→ TASK DIRECTIONS
Retype every entry in its entirety, without alteration.

Rows from a 3D scene dataset
▽

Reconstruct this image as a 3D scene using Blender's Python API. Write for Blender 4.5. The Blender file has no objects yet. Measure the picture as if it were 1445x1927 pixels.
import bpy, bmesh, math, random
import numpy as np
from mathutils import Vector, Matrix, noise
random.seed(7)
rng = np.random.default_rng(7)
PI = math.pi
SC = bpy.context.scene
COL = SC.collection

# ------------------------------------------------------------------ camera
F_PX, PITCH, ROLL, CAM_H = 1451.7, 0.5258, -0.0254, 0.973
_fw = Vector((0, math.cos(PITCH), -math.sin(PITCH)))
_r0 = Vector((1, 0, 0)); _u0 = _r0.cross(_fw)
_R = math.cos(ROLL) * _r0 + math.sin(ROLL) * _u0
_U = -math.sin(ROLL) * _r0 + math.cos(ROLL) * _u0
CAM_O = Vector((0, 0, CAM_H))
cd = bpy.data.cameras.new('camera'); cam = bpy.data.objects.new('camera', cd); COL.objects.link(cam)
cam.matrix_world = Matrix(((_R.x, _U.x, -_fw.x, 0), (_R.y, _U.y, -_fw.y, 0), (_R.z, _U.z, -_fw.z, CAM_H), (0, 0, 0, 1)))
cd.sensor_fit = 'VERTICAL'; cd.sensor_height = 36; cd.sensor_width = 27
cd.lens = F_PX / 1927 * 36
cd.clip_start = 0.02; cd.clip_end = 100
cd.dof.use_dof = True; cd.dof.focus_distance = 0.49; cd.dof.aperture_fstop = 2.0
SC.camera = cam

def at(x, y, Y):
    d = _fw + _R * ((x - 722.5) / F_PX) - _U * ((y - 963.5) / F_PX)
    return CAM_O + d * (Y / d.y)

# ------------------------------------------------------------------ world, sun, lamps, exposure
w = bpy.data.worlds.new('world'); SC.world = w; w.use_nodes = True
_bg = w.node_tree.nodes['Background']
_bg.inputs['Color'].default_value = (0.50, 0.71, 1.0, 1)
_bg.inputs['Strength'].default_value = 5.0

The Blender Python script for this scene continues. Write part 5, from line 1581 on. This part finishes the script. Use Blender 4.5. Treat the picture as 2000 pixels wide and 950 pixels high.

△

→ ANSWER FOR THIS EXERCISE
Reconstruct this image as a 3D scene using Blender's Python API. Write for Blender 4.5. The Blender file has no objects yet. Measure the picture as if it were 1445x1927 pixels.
import bpy, bmesh, math, random
import numpy as np
from mathutils import Vector, Matrix, noise
random.seed(7)
rng = np.random.default_rng(7)
PI = math.pi
SC = bpy.context.scene
COL = SC.collection

# ------------------------------------------------------------------ camera
F_PX, PITCH, ROLL, CAM_H = 1451.7, 0.5258, -0.0254, 0.973
_fw = Vector((0, math.cos(PITCH), -math.sin(PITCH)))
_r0 = Vector((1, 0, 0)); _u0 = _r0.cross(_fw)
_R = math.cos(ROLL) * _r0 + math.sin(ROLL) * _u0
_U = -math.sin(ROLL) * _r0 + math.cos(ROLL) * _u0
CAM_O = Vector((0, 0, CAM_H))
cd = bpy.data.cameras.new('camera'); cam = bpy.data.objects.new('camera', cd); COL.objects.link(cam)
cam.matrix_world = Matrix(((_R.x, _U.x, -_fw.x, 0), (_R.y, _U.y, -_fw.y, 0), (_R.z, _U.z, -_fw.z, CAM_H), (0, 0, 0, 1)))
cd.sensor_fit = 'VERTICAL'; cd.sensor_height = 36; cd.sensor_width = 27
cd.lens = F_PX / 1927 * 36
cd.clip_start = 0.02; cd.clip_end = 100
cd.dof.use_dof = True; cd.dof.focus_distance = 0.49; cd.dof.aperture_fstop = 2.0
SC.camera = cam

def at(x, y, Y):
    d = _fw + _R * ((x - 722.5) / F_PX) - _U * ((y - 963.5) / F_PX)
    return CAM_O + d * (Y / d.y)

# ------------------------------------------------------------------ world, sun, lamps, exposure
w = bpy.data.worlds.new('world'); SC.world = w; w.use_nodes = True
_bg = w.node_tree.nodes['Background']
_bg.inputs['Color'].default_value = (0.50, 0.71, 1.0, 1)
_bg.inputs['Strength'].default_value = 5.0

The Blender Python script for this scene continues. Write part 5, from line 1581 on. This part finishes the script. Use Blender 4.5. Treat the picture as 2000 pixels wide and 950 pixels high.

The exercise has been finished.